Throwaway culture leaves a bad smell that affects us all

As someone who spent his childhood living a stone’s throw from the landfill site off Leek New Road in Sneyd Green, I know a thing or two about rubbish.

The tip, as we used to call it, is long since gone. An Aldi superstore and a pub now dominate this area and overlook the busy A53.

I can tell you they are landmarks much more pleasing to the eye than mountains of smelly household waste attracting flocks of birds.

If you have ever had cause to visit a landfill site, you will know just how soul-destroying these places are.

They make you ashamed to be human when you see the sheer volume of rubbish we create and then bury beneath the soil.

The statistics regarding landfill sites are eye-watering. The average household in Stoke-on-Trent, for example, throws away 1.1 tonnes of waste each year.

This amounts to around 120,000 tonnes for the whole city.

Just over 25 per cent of that is sent to landfill. Do the maths… It might make you think very hard about what you buy and what you throw away.

Or maybe it won’t.

Because the truth is, most people pay lip service to the idea of being green.

It’s all well and good until their bin is full and then suddenly the thought of helping to save the planet doesn’t seem so appealing.

It’s not that I don’t have sympathy with families in the Staffordshire Moorlands who are fighting to have their weekly bin collections reinstated.

By all means complain if you feel you’re not getting value for money from your council tax.

But, for goodness sake, can we break the habit of a lifetime and try not to think about ourselves just for once?

These fears over rats, maggots and flies are understandable.

But do people honestly believe that council officers would switch to fortnightly collections and ignore the protests if there really was a major risk to public health?

Of course they wouldn’t.

The fact is the Government has been leaning hard on local authorities in recent years to increase their recycling rates. And so it should.

I’m not known for being a tree-hugger but this is something I feel very passionate about.

For too long now we have treated the world we live in like a giant ashtray.

Many people simply have no concept of caring for the environment. They throw litter out of their car windows, fly-tip and create much more household rubbish than they need to.

Why? Because they live for the now and don’t give a monkey’s about anyone or anything outside their selfish existences.

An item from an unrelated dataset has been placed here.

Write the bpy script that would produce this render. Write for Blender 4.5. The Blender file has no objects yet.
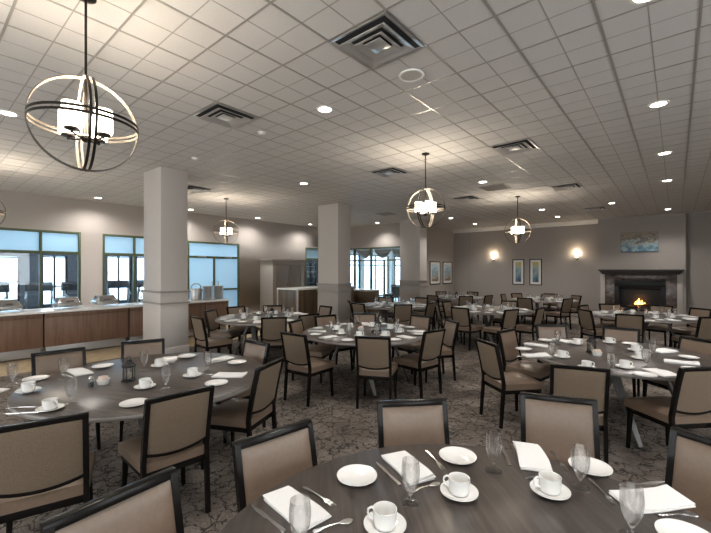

I’ve got a young family. My children have been through the nappies and baby-wipes stage in recent years. So I know how hard it is to cope with fortnightly bin collections.

We have three bins. A green one for household waste, a grey one for recycled materials and a brown one for garden refuse.

And we cope.

Yes, we have the luxury of a car (like most families these days) and make occasional trips to the recycling centre with bags of rubbish.

But even if we didn’t, I would make sure we coped with our fortnightly bin collections without the hue and cry that’s gone up in the Moorlands.

I often think of my grandparents and what their lives were like 60-odd years ago during and after the war years.

They were a generation of copers – make-do and mend people who had little to waste and lived, by our standards, fairly simple lives.

We could learn a lot from them.

After all, we are only being asked to think carefully about what we put in our bins.
Heaven help us if they ever brought back rationing.